El mundo está atónito por el incremento y la intensidad de hechos que afectan la vida y la educación de las personas y de las naciones. En el transcurso de este año ha acaecido, en la geografía internacional y local, una gran cantidad de acciones violentas que mantienen en vilo a los ciudadanos e interpela a los gobernantes. Son desafiantes los actos violentos acaecidos en Nueva Zelanda, en Nicaragua, en México, en Sri Lanka, en Libia, en Yemen y en los Estados Unidos; así como los problemas violentos que ya son sistémicos en Haití y en Venezuela. No se puede olvidar la violencia que hace temblar el Mar Mediterráneo por el desprecio de líderes europeos a los que buscan otros horizontes para liberarse de los efectos del hambre, de la persecución política y de los conflictos bélicos. La República Dominicana no es una excepción, pues sufre, también, de la violencia, de la que hay indicadores concretos en el campo y en la ciudad.

El fenómeno de la violencia es complejo por los distintos componentes físicos, sicológicos y morales que lo constituyen; y es diverso por los diferentes tipos de violencia que se palpan en el contexto personal, socioeconómico y político-cultural. A las dificultades generadas por la violencia, se añade el estrés que afecta a millones de personas y que convulsiona un sin número de instituciones.

La violencia y el estrés están invadiendo todo y, sin darse cuenta, la sociedad dominicana está sumándose dócilmente a la cultura de la violencia y del estrés. Esta realidad se visualiza en niños, adolescentes, jóvenes y personas adultas. El estrés, con sus manifestaciones de agobio, está expulsando la estabilidad y la paz personal e institucional. Los efectos del estrés tienen un impacto fuerte en la salud, en la economía y en las relaciones personales e institucionales. Su incidencia en el ser humano pulveriza las condiciones propias de una vida integrada; de igual manera, destruye el equilibrio interno y externo de una institución.

Poner especial empeño para que la República Dominicana pase de una vida escasa por el auge de la violencia a una vida plena que asegure una sociedad más pacífica y desarrollada

En este mundo desfigurado es donde se desarrolla la vida y la educación de los dominicanos. La desfiguración que se produce por el peso de la violencia y del estrés    ejerce una influencia decisiva en los estudiantes, en los profesores y en los demás agentes educativos del sistema educativo dominicano. Esta influencia se vuelve incontrolable cuando las actitudes y las prácticas que adoptan las personas adultas les marcan una dirección confusa y perturbadora a los más jóvenes.

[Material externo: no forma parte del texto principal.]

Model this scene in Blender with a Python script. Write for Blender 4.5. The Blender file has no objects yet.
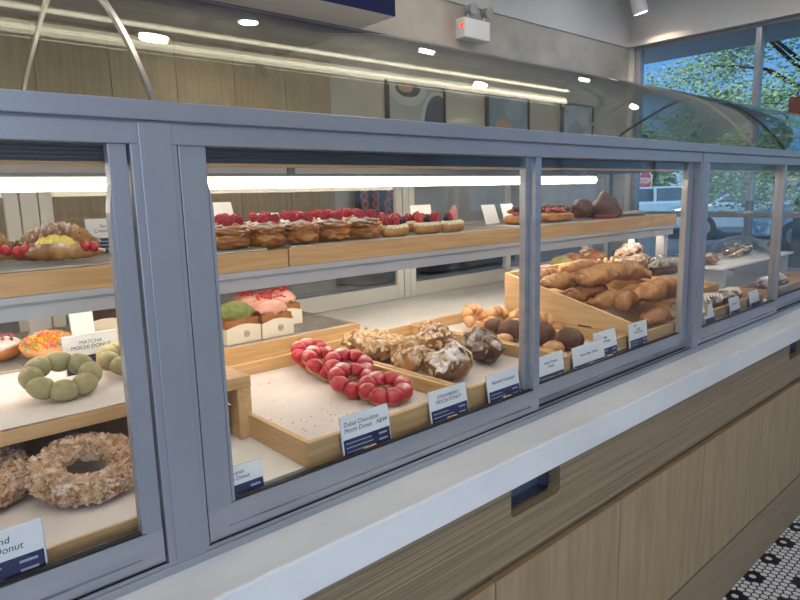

Por el descontrol de los adultos y por el avance de la violencia estructural del sistema político y social de República Dominicana, se observa con dolor la consecuencia de la violencia extrema en niños que son capaces de acosar sistemáticamente a otros; que son capaces de agredir verbal y físicamente hasta provocarle la muerte a otra persona, como acaba de ocurrir en la ciudad de Santo Domingo. Ante esta difícil situación que parece incontrolable, emergen innumerables interrogantes que tienen respuestas precisas en el discurso, pero en la vida diaria se vuelven bloques que obstruyen una convivencia saludable y consistente.

En el contexto nacional, ¿quién se atreve a negar que la desconsideración sistemática entre los políticos puede incitar a la violencia infantil, social y escolar? ¿Quién sostiene que el silencio cómplice de los que dirigen el país ante la impunidad y la corrupción no incentiva la violencia y el estrés personal y social? ¿Quiénes se atreven a considerar que las tensiones continuas entre el Ministerio de Educación y la Asociación Dominicana de Profesores disminuyen o liberan de la incertidumbre y de la violencia administrativa y política a los actores del sistema educativo?  Pero, además, ¿quiénes son los que piensan que los feminicidios cotidianos, el acrecentamiento de hogares destruidos y de huérfanos no tiene impacto alguno en los que sufren directamente la situación y en los entornos en los que se producen?

Lo cierto es que ya no hay tiempo para pausa ni para mantenerse como simples observadores. Se ha de pasar de la expectación de la violencia a una acción pensada y sostenida que contribuya a la instauración de un régimen social y político que asegure la paz y la integridad de las personas y de la sociedad.  Se han de establecer políticas públicas y educativas que aseguren una paz que permee las actitudes y la práctica de cada ciudadano y de cada una de las instituciones. Los gobernantes de esta nación y las organizaciones de la sociedad civil y empresariales han de dejar atrás la pusilanimidad; han de poner especial empeño para que la República Dominicana pase de una vida escasa por el auge de la violencia a una vida plena que asegure una sociedad más pacífica y desarrollada. Asimismo, han de concentrarse en su trabajo para que la educación pase de la ilusión a una acción integral que transforme el sistema educativo dominicano al hacerlo más humano y eficiente.